Work to complete: Each record below should be repeated precisely as written.

* start *

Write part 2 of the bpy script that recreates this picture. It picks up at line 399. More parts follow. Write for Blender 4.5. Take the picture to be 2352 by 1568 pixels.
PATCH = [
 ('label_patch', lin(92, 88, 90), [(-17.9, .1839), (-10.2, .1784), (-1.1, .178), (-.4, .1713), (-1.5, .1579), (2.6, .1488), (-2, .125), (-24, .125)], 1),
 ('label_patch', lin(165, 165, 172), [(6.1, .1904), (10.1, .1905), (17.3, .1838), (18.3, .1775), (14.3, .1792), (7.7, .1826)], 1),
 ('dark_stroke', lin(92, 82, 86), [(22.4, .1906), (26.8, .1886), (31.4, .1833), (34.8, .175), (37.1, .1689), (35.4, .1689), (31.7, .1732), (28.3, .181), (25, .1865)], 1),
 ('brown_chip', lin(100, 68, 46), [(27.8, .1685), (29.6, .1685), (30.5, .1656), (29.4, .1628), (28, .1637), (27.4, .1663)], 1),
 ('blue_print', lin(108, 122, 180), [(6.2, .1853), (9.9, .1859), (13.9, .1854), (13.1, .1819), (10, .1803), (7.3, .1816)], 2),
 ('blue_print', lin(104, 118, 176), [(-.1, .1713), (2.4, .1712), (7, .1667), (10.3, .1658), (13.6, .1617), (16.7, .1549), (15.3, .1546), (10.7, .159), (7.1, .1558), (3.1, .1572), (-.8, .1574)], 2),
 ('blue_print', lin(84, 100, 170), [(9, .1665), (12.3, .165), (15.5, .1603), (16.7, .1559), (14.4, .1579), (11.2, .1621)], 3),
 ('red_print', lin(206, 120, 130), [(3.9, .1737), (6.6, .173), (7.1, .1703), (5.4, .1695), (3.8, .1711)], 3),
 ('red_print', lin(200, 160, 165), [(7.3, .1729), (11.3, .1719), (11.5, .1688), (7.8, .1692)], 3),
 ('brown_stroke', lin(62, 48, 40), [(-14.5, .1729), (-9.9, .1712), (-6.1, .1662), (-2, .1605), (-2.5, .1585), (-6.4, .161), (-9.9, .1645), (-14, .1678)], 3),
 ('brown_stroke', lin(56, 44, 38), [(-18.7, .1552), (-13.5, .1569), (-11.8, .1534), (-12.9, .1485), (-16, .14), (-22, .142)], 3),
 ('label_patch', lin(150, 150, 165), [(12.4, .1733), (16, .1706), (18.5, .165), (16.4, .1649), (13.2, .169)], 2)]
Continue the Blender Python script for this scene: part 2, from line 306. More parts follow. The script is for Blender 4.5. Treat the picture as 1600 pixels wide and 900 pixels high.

* end *

Solution:
Write part 2 of the bpy script that recreates this picture. It picks up at line 399. More parts follow. Write for Blender 4.5. Take the picture to be 2352 by 1568 pixels.
PATCH = [
 ('label_patch', lin(92, 88, 90), [(-17.9, .1839), (-10.2, .1784), (-1.1, .178), (-.4, .1713), (-1.5, .1579), (2.6, .1488), (-2, .125), (-24, .125)], 1),
 ('label_patch', lin(165, 165, 172), [(6.1, .1904), (10.1, .1905), (17.3, .1838), (18.3, .1775), (14.3, .1792), (7.7, .1826)], 1),
 ('dark_stroke', lin(92, 82, 86), [(22.4, .1906), (26.8, .1886), (31.4, .1833), (34.8, .175), (37.1, .1689), (35.4, .1689), (31.7, .1732), (28.3, .181), (25, .1865)], 1),
 ('brown_chip', lin(100, 68, 46), [(27.8, .1685), (29.6, .1685), (30.5, .1656), (29.4, .1628), (28, .1637), (27.4, .1663)], 1),
 ('blue_print', lin(108, 122, 180), [(6.2, .1853), (9.9, .1859), (13.9, .1854), (13.1, .1819), (10, .1803), (7.3, .1816)], 2),
 ('blue_print', lin(104, 118, 176), [(-.1, .1713), (2.4, .1712), (7, .1667), (10.3, .1658), (13.6, .1617), (16.7, .1549), (15.3, .1546), (10.7, .159), (7.1, .1558), (3.1, .1572), (-.8, .1574)], 2),
 ('blue_print', lin(84, 100, 170), [(9, .1665), (12.3, .165), (15.5, .1603), (16.7, .1559), (14.4, .1579), (11.2, .1621)], 3),
 ('red_print', lin(206, 120, 130), [(3.9, .1737), (6.6, .173), (7.1, .1703), (5.4, .1695), (3.8, .1711)], 3),
 ('red_print', lin(200, 160, 165), [(7.3, .1729), (11.3, .1719), (11.5, .1688), (7.8, .1692)], 3),
 ('brown_stroke', lin(62, 48, 40), [(-14.5, .1729), (-9.9, .1712), (-6.1, .1662), (-2, .1605), (-2.5, .1585), (-6.4, .161), (-9.9, .1645), (-14, .1678)], 3),
 ('brown_stroke', lin(56, 44, 38), [(-18.7, .1552), (-13.5, .1569), (-11.8, .1534), (-12.9, .1485), (-16, .14), (-22, .142)], 3),
 ('label_patch', lin(150, 150, 165), [(12.4, .1733), (16, .1706), (18.5, .165), (16.4, .1649), (13.2, .169)], 2)]
Continue the Blender Python script for this scene: part 2, from line 306. More parts follow. The script is for Blender 4.5. Treat the picture as 1600 pixels wide and 900 pixels high.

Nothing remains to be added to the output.